Midwest home sales post 7% annual decline

? Home sales in the Midwest declined again in March as lingering economic uncertainty kept early spring home shoppers from becoming buyers, but the region still fared better than the rest of the country, according to two reports released Thursday.

Existing home sales in the 12-state area slid almost 7 percent from March last year, according to the National Association of Realtors. The median price in the Midwest declined 6 percent from March 2008 to $141,300. In both instances, they were the smallest declines of any region.

Nationally, home sales slipped 4 percent from a year ago, without adjusting for seasonal factors. Prices tumbled 12 percent to $175,200.

Home sales fell in 11 of 12 major Midwestern cities tracked in The Associated Press-Re/Max Monthly Housing Report, also released Thursday. The survey includes all home sales recorded in the metropolitan statistical area by all local agents, regardless of company affiliation.

Chicago; Wichita, Kan.; Indianapolis; and Fargo, N.D., posted the biggest losses in the region, dropping by 23 percent or more.

“The issue for the Midwest is unemployment, unemployment, unemployment,” said Diane Swonk, chief economist for Mesirow Financial in Chicago. “We do have affordability. That is in our favor. We have lower interest rates. That should be helping the first-time home buyers. The biggest hurdle for us is certainty on jobs.”

The only Midwestern city that saw an annual increase in sales was Minneapolis, where depressed home prices attracted bargain hunters. Overall sales increased almost 8 percent in March while the median sale price fell 25 percent to $152,000.

Home sales in Wichita plummeted by 35 percent in March from a year ago, according to the AP-Re/Max report. The median home sale price also fell, but only by 4 percent to $113,000.

Stan Longhofer, director of Wichita State University’s Center for Real Estate, said the city has so far not seen a big impact from major layoffs this winter in the aviation industry.

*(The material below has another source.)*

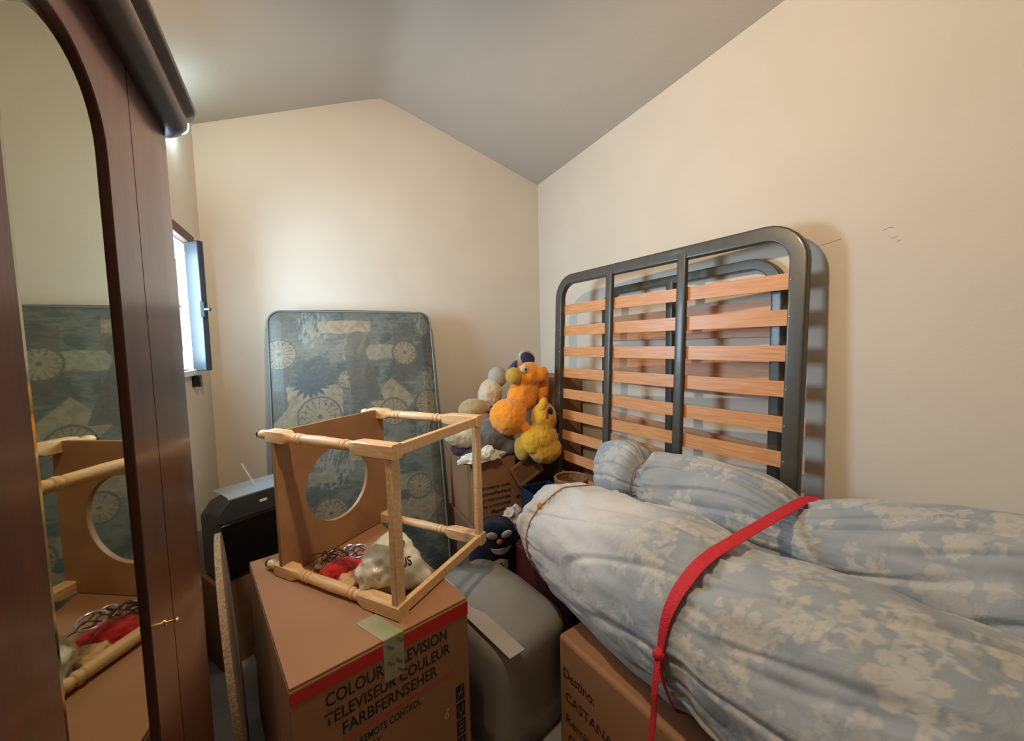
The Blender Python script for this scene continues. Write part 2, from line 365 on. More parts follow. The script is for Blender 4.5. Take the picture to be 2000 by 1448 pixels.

“I think what’s been very different with this downturn has been that a lot of people who are not affected directly (by layoffs) are behaving with a lot of fear and they’re just holding back from any big-ticket purchases,” Longhofer said.

But Josh Roy, an agent with Keller Williams Realty in Wichita, said that fear is beginning to dissipate.

“Thirty to 40 percent of the buyers out there are first-time home buyers,” Roy said. “It is truly making up a large portion of our business.”